Leading an active lifestyle is crucial to maintaining a healthy weight. Burning more calories than you consume will help you lose weight and reach your fitness goals.

Your workouts should contain a combination of cardiovascular and strengthening exercises. Cardiovascular exercise, in particular, is necessary for weight loss, so try to find activities that make you sweat, get your heart pumping, and make you breathe faster.
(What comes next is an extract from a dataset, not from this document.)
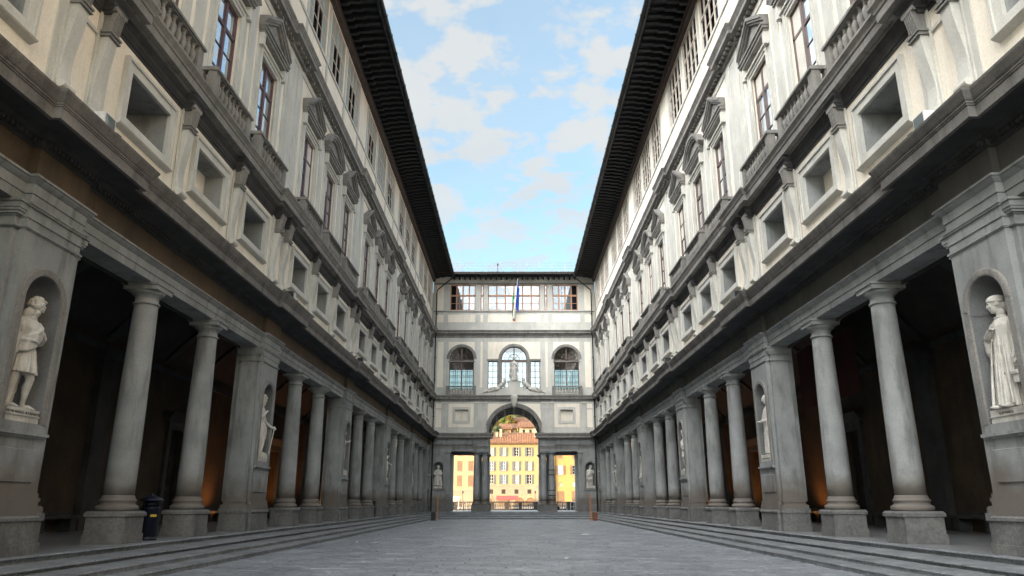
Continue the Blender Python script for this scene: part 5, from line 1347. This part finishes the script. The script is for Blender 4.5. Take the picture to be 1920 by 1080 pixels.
# warm wall washers on the portico benches
for s in (-1, 1):
    for i, (y, e) in enumerate(((37.3, 26), (46.6, 50), (51.2, 50), (59.0, 32))):
        t = thing('wall_lamp', f'small warm uplight on the {SIDE[s]} portico wall, {["nearest", "second", "third", "farthest"][i]} of its row', 'lamp', (s*14.1, y, PZ + .14), 'uplights in the porticoes')
        b = MB(); b.box(-.07, .07, -.12, .12, -.14, 0); link('housing', b.mesh('housing', 'dark_metal'), t)
        b = MB(); b.quad((-.05, -.1, .004), (.05, -.1, .004), (.05, .1, .004), (-.05, .1, .004)); link('lens', b.mesh('lens', 'lamp_glass'), t)
        ld = bpy.data.lights.new('uplight', 'SPOT'); ld.energy = e; ld.color = (1, .36, .08); ld.spot_size = R(105); ld.spot_blend = 1.0; ld.shadow_soft_size = .2
        lo = bpy.data.objects.new('uplight', ld); C.objects.link(lo); lo.parent = t; lo.location = (0, 0, .03); lo.rotation_euler = (PI, 0, 0) if True else (0, 0, 0); lo.rotation_euler = (PI, s * R(30), 0)

# ------------------------------------------------------------ the riverside
pr = thing('parapet', 'stone river parapet with three groups of balusters seen through the archway', 'parapet', (0, 98.2, PZ))
b = MB(); b.box(-24, 24, -.18, .18, .93, 1.06); b.box(-24, 24, -.16, .16, 0, .16)
edges = []
GR = [(-7.3, -5.0), (-2.55, -1.25), (-.6, .55), (1.05, 2.45), (4.75, 6.6)]
xs = [-24]
for a, c in GR: b.box(xs[-1], a - .02, -.15, .15, .16, .93); xs.append(c + .02)
b.box(xs[-1], 24, -.15, .15, .16, .93)
link('wall', b.mesh('wall', 'stone_dark'), pr)
bm2 = baluster_mesh('baluster', 'stone_warm', 1.12, 10)
for a, c in GR:
    n = 6 if c - a < 1.6 else 8
    for k in range(n): link('baluster', bm2, pr, (a + (c - a)*(k + .5)/n, 0, .16))
for i, x in enumerate((-7.0, -6.2, -5.6, 6.9, 7.3, 5.9)):
    t = thing('crowd_barrier', f'white tubular barrier by the {"left" if x < 0 else "right"} archway opening, {["outermost", "middle", "innermost"][i % 3]}', 'barrier', (x, 89.5, PZ + .004), 'white barriers beyond the archway')
    b = MB(); b.tube([(-.28, 0, 0), (-.28, 0, .9), (-.2, 0, 1.0), (.2, 0, 1.0), (.28, 0, .9), (.28, 0, 0)], .035, 8); b.tube([(-.28, 0, .45), (.28, 0, .45)], .022, 6); link('tube_frame', b.mesh('tube_frame', 'white_metal'), t)
t = thing('number_sign', 'small white board reading 21 standing on the river parapet', 'sign', (-7.55, 98.0, .15))
b = MB(); b.box(-.5, .5, -.03, .03, .05, .62); b.box(-.42, -.36, -.03, .03, -1.0, .05); b.box(.36, .42, -.03, .03, -1.0, .05); link('board', b.mesh('board', 'paper'), t)
tm = text_mesh('21', .5, 'black'); o = link('digits', tm, t, (0, -.036, .16), (PI/2, 0, 0))
t = thing('scooter', 'dark parked motor scooter in front of the parapet seen through the right opening', 'scooter', (4.95, 96.4, PZ + .004))
b = MB(); b.prism_y([(-.8, .45), (-.6, .62), (-.1, .60), (.0, .30), (.3, .28), (.45, .9), (.55, .9), (.45, .3), (.2, .16), (-.5, .2)], -.16, .16); link('body', b.mesh('body', 'black'), t)
for x in (-.55, .62):
    b = MB(); b.loops([[(x + r_*math.cos(2*PI*k/20), yy, .24 + r_*math.sin(2*PI*k/20)) for k in range(20)] for yy, r_ in ((-.05, .17), (-.05, .24), (.05, .24), (.05, .17))]); link('wheel', b.mesh('wheel', 'black'), t)
b = MB(); b.tube([(.5, -.3, 1.0), (.5, .3, 1.0)], .02, 6); b.box(-.62, -.1, -.14, .14, .62, .70); link('handlebar', b.mesh('handlebar', 'dark_metal'), t)
g = MB(); g.quad((-300, 99, -7.5), (300, 99, -7.5), (300, 212, -7.5), (-300, 212, -7.5)); structure(link('river', g.mesh('river', 'river')))
g = MB(); g.box(-300, 300, 211, 250, -9, -1.0); structure(link('far_bank', g.mesh('far_bank', 'road')))

def house(x0, x1, y, zt, wallm, wins, label, depth=12, base=None, shm='shutter', roof_h=3.2, z0=-1.0, doors=(), group='houses across the river'):
    t = thing('house', label, 'house', ((x0+x1)/2, y, z0), group); cx = (x0+x1)/2
    b = FB(); w2 = (x1 - x0)/2; holes = [(wx - cx - ww/2, wx - cx + ww/2, wz - z0, wz - z0 + wh) for wx, wz, ww, wh, k in wins]
    wall_holes(b, 0, -w2, w2, 0, zt - z0, holes, .3)
    b.quad((0, -w2, 0), (depth, -w2, 0), (depth, -w2, zt - z0), (0, -w2, zt - z0)); b.quad((0, w2, 0), (depth, w2, 0), (depth, w2, zt - z0), (0, w2, zt - z0)); b.quad((depth, w2, 0), (depth, -w2, 0), (depth, -w2, zt - z0), (depth, w2, zt - z0))
    link('wall', b.mesh('wall', wallm), t)
    b = FB(); zt_ = zt - z0; b.prism_y([(-.9, zt_ - .1), (depth/2, zt_ + roof_h), (depth + .9, zt_ - .1), (depth + .9, zt_ - .3), (depth/2, zt_ + roof_h - .25), (-.9, zt_ - .3)], -w2 - .4, w2 + .4)
    link('roof', b.mesh('roof', 'roof_tile'), t)
    b = FB(); y_ = -w2 - .4; sl = (roof_h + .1)/(depth/2 + .9)
    while y_ < w2 + .3:
        b.loops([[(xx, y_ + .16*math.cos(PI*k/4) , zz + .12*math.sin(PI*k/4)) for k in range(5)] for xx, zz in ((-.95, zt_ - .12), (depth/2, zt_ + roof_h))], closed=False); y_ += .5
    o = stuff(link('tile_rows', b.mesh('tile_rows', 'roof_tile'), t))
    for (wx, wz, ww, wh, k) in wins:
        g = link('window', None, t, (wx - cx, 0, wz - z0))
        b = FB(); b.quad((.2, -ww/2, 0), (.2, ww/2, 0), (.2, ww/2, wh), (.2, -ww/2, wh)); link('pane', b.mesh('pane', random.choice(['glass_dark', 'glass_dark', 'glass', 'house_pale'])), g)
        if k != 's':
            b = FB(); frame_boxes(b, .12, .2, -ww/2, ww/2, 0, wh, .05); b.box(.12, .2, -.04, .04, 0, wh)
            for q in (1/3, 2/3): b.box(.12, .2, -ww/2, ww/2, wh*q - .02, wh*q + .02)
            link('frame', b.mesh('frame', 'paper'), g)
            b = FB(); b.box(-.12, .0, -ww/2 - .12, ww/2 + .12, -.14, 0); link('sill', b.mesh('sill', 'stone_warm'), g)
        if k in 'oh':
            for s in (-1, 1):
                b = FB(); b.box(-.10, -.03, *sorted((s*(ww/2), s*(ww/2 + ww*.5))), 0, wh)
                for j in range(int(wh / .3)): b.box(-.13, -.10, *sorted((s*(ww/2 + .06), s*(ww/2 + ww*.5 - .06))), .1 + j*.3, .2 + j*.3)
                link('shutter', b.mesh('shutter', shm), g)
        if k == 'c':
            b = FB(); b.box(.02, .1, -ww/2, ww/2, 0, wh); link('shutter', b.mesh('shutter', shm), g)
    if base:
        b = FB(); b.box(-.10, -.002, -w2, w2, 0, base - z0); 
        link('base_course', b.mesh('base_course', 'house_base'), t)
        b = FB(); b.box(-.18, -.02, -w2, w2, base - z0, base - z0 + .18); link('string_course', b.mesh('string_course', 'stone_warm'), t)
    for dx_, dw, dh in doors:
        b = FB(); n = 12; pts = [(dx_ - cx - dw/2, 0), (dx_ - cx + dw/2, 0)] + [(dx_ - cx + dw/2*math.cos(PI*k/n), dh - z0 + dw/2*math.sin(PI*k/n)) for k in range(n+1)]
        b.loops([[(-.14, y, z) for y, z in pts], [(-.11, y, z) for y, z in pts]]); link('arch_door', b.mesh('arch_door', 'shutter_brown'), t)
        b = FB(); b.loops([[(x, dx_ - cx - r_*math.cos(PI*k/n), dh - z0 + r_*math.sin(PI*k/n)) for k in range(n+1)] for x, r_ in ((-.11, dw/2), (-.22, dw/2), (-.22, dw/2 + .35), (-.11, dw/2 + .35))], closed=False); link('door_arch', b.mesh('door_arch', 'house_cream'), t)
    return t
def grid(xs, rows): return [(x, z, w, h, k) for z, w, h, k in rows for x in xs]
H1 = house(-11.5, 7.6, 220, 17.0, 'house_yellow', grid((-10.2, -6.7, -3.1, .65, 4.4), [(13.15, 1.25, 2.5, 'o'), (9.0, 1.25, 2.65, 'o'), (4.9 + .35, 1.25, 2.65, 'o')]), 'yellow four-storey house with grey shutters centred in the archway', base=4.7, roof_h=3.4, doors=((-7.6, 2.8, .1), (-2.9, 3.6, .1), (1.6, 2.8, .1), (4.8, 2.8, .1)))
for x in (-6.7, -3.1, .65, 4.4):
    b = FB(); b.box(-.14, -.11, x + 1.95 - .55, x + 1.95 + .55, 3.5, 4.7); link('grille', b.mesh('grille', 'door_dark'), H1)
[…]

If you think this sounds impossible, think again. Wheelchair users have a number of ways to stay active, including the following:

  • Push yourself in your wheelchair. Rather than letting someone push you or taking a car or bus, push yourself to your destination. This will work out your arms and even get your heart rate up, if you’re working hard enough.
  • Hit the gym. Many gyms have a variety of options for those in wheelchairs, including weight machines and adapted rowing machines.
  • Swim some laps. Complete control of your limbs isn’t necessary for swimming, so wheelchair users can enjoy the physical and mental benefits of swimming, too. Plus, the Americans with Disabilities Act requires that public pools have accessible entries and exits.
  • Play wheelchair sports. Popular wheelchair sports include basketball, netball, badminton, and tennis, all of which provide an excellent cardiovascular workout. Check out the Team USA site to find a Paralympic Sports Club in your area.